Sie hält das Tier wie einen edlen Schoßhund, handzahm trotz seines gereckten Horns. Wie sich antike Geschöpfe in den Bildfantasien christlicher Epochen fortpflanzen, zeigt sich am Beispiel des Greifen.

[Gemäldegalerie am Kulturforum, bis 5. Juni, Di bis Fr 10-18 Uhr, Sa und So 11-18 Uhr]

Das stolze Mischwesen mit Adlerkopf und Löwenkörper entstammt altägyptischer Mythologie. Als Machtsymbol hoben es europäische Herrscher aufs Schild und ins Wappen. Naturkundlich exakt schildert der Niederländer Wenzel Hollar diese Spezies inmitten präzise beschrifteter Kräuter und Pflanzen. Noch im 17. Jahrhundert glaubte man an seine Existenz.

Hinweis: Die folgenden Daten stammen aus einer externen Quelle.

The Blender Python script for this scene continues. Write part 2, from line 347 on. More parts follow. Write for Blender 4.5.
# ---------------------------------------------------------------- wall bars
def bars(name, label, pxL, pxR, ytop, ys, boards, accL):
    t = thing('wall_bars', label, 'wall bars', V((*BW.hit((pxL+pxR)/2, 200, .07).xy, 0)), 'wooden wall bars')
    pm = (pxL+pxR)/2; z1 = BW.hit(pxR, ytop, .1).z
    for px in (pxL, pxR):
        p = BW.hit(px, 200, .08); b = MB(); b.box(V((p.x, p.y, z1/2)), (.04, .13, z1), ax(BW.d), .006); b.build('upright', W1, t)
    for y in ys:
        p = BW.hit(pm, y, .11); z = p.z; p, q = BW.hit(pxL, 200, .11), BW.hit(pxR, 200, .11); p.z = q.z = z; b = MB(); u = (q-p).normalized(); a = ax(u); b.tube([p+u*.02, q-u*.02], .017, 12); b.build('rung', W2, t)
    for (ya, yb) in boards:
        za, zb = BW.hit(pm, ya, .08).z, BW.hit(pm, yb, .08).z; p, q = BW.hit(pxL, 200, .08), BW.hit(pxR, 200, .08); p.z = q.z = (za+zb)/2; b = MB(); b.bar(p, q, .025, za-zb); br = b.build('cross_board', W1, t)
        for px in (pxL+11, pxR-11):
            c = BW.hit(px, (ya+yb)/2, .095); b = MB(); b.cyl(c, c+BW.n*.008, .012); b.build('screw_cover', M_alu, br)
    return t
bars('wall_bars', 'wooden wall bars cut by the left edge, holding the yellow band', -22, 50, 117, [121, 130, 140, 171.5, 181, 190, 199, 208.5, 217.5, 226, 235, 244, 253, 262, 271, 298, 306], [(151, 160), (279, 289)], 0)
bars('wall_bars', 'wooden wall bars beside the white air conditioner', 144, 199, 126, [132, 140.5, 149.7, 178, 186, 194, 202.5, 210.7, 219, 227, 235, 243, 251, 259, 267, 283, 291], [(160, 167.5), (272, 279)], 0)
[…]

Das „Buch der Natur“ war eben – ein dickleibiges, illustriertes Nachschlagewerk des 15. Jahrhunderts blättert es auf – mit den unmöglichsten Kreaturen bestückt. Zwischen allerlei Vipern und Nattern posieren da im Holzschnitt auch Sirenen, also Mischwesen mit Frauenkopf, Flügeln und Schlangenleib.

Frauenpower und Dämonie

Die unheilige Allianz aus sinnlicher Frauenpower und teuflischer Dämonie eskaliert im erbitterten Luftkampf des Heiligen Antonius gegen die Kräfte der Versuchung. Auf einem panoramaartigen Wimmelbild aus den Niederlanden von 1522 geben sich übelste Wahnwesen ein Stelldichein. Sie alle auf dem minutiös gearbeiteten Blatt zu entdecken, ist nicht nur mit einem Blick getan.

Im 18. Jahrhundert endet die Safari durch das Reich der imaginären Tiere. Für den Schweizer Grafiker Johann Rudolf Schellenberg sind sie nur noch als Karikaturen menschlicher Eigenarten und Schrullen gut. Alle Dämonie scheint ihnen aufklärerisch ausgetrieben. Aber ihren wilden Atem haben die Ausgeburten der Fantasie noch lange nicht ausgehaucht. Wer einschläft, kann ihnen begegnen.